Al Pacino as “John Milton” in The Devil’s Advocate.
John Malkovich as Vicomte Sébastien de Valmont in Dangerous Liaisons. Mmm deliciously hard hearted and just so…wrong.
Vicomte de Valmont: You see, I have no intention of breaking down her prejudices. I want her to believe in God and virtue and the sanctity of marriage, and still not be able to stop herself. I want the excitement of watching her betray everything that’s is most important to her. Surely you understand that. I thought betrayal was your favorite word.
Marquise de Merteuil: No, no…“cruelty.” I always think that has a nobler ring to it.
And Glenn Close as Marquise de Merteuil was just as delicious.
Sydney Greenstreet as Kasper Gutman
Longshanks, King Edward I as the newlywed porking tyrant in Braveheart.
The man with no eyes from Cool Hand Luke
Then no evil thing will!
I nominate Henry Fonda, as Frank, in Once Upon A Time In The West.
He stands out as a cert U villian (for those outside the UK, it’s a villian anyone of any age can watch in the cinema), who keeps chilling as you grow up.
Yul Bryner’s gun slinger in Westworld was pretty good for someone who had basically one line to repeat again and again. I guess it added to the simple relentlessness of his onward march.
But Edward didn’t pork the newlywed- it was one of his underlings, wasn’t it?
It’s been awhile but I think you’re right. Thanks.
Okay then… off with that Lord’s head!
Nobody porked her onscreen except William Wallace. It was, however, suggested by the narrator (e.g. Robert the Bruce) that Edward I planned to pork her.
In real life, of course, Edward the Longshanks actually married the young French girl himself; he was 60 when he married 17-year-old Marguerite. (he was widowed from Eleanor, who he by all acocunts loved very much.) He and his teenaged bride had three children so I guess he porked her.

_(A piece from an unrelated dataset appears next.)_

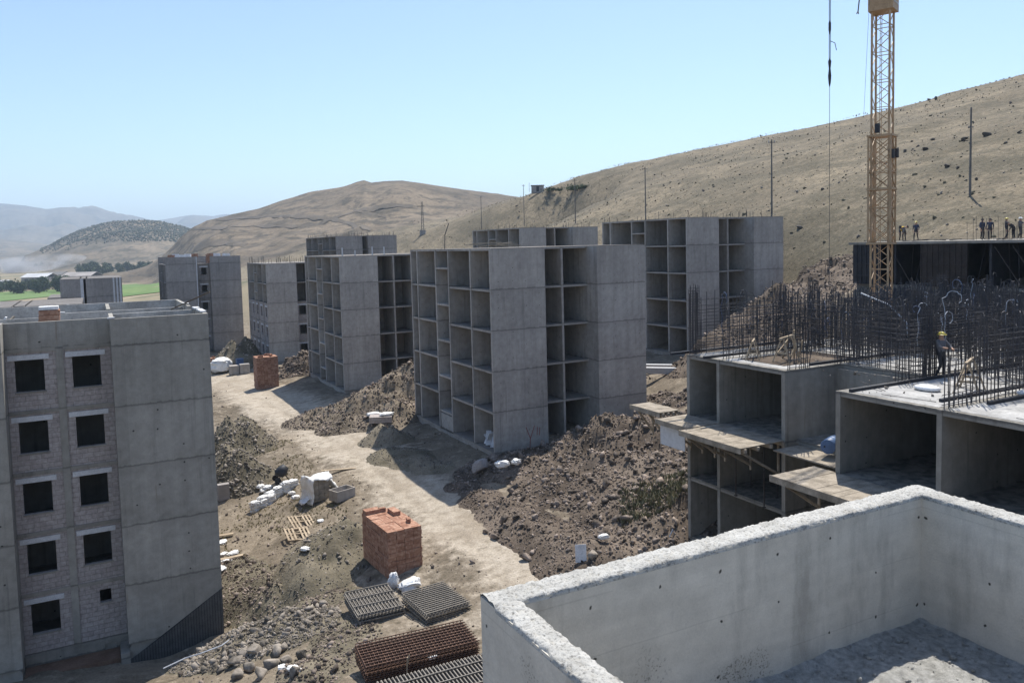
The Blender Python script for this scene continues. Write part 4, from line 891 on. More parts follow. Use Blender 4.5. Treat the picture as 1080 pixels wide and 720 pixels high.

His son, Edward II (not his first but the others all died as children) also married a French princess (though she wasn’t called by that title) but she wasn’t nearly as nice as Sophie Marceau’s character, believe me. Despite the movie’s suggestion, Edward I was actually dead before they got married and had had misgivings about the arrangement.
Edward II really was probably a bisexual, not a homosexual as is suggested in the movie, and he wasn’t a wimp, either.
I have always been partial to the Incarnation of Evil (played by David Warner) in Time Bandits.
Hades in Disney’s Heracles. A pretty forgettable film, except for him.
The Thing in The Thing. Though you could argue it’s not really a villain.
All the best ones have gone, but I thought Tim Curry’s Lord Of Darkness in Legend was a pretty good villian.
Stephen Dorff in Blade, Gary Oldman in The Professional, and from TV: The Cigarette Smoking Man from X Files.
Bob Gunton as Warden Norton in The Shawshank Redemption. Soulless, corrupt bastard, made worse by pious hypocrisy and abuse of authority.
Shere Khan from Disney’s Jungle Book. George Sanders nailed it!
Other than that there are a few that everyone probably knows. Darth Vader, Hannibal Lecter, Norman Bates, Dr Strangelove (does he count?)
Wait, the gal who got porked on her wedding night wasn’t Wallace’s lady love, it was Morrison’s (Tommy Flanagan).
:smack:
Wilson. He was fast, fast on the draw.
Kurt Dussander, from Apt Pupil
Palance and Mckellan, two of the greats
McKellen also made a wonderfully evil, sly villain in his 1930s British Fascist take on Richard III.
And DeNiro as Mr. Cyphre in Angel Heart. Brrrrrrrrrrr.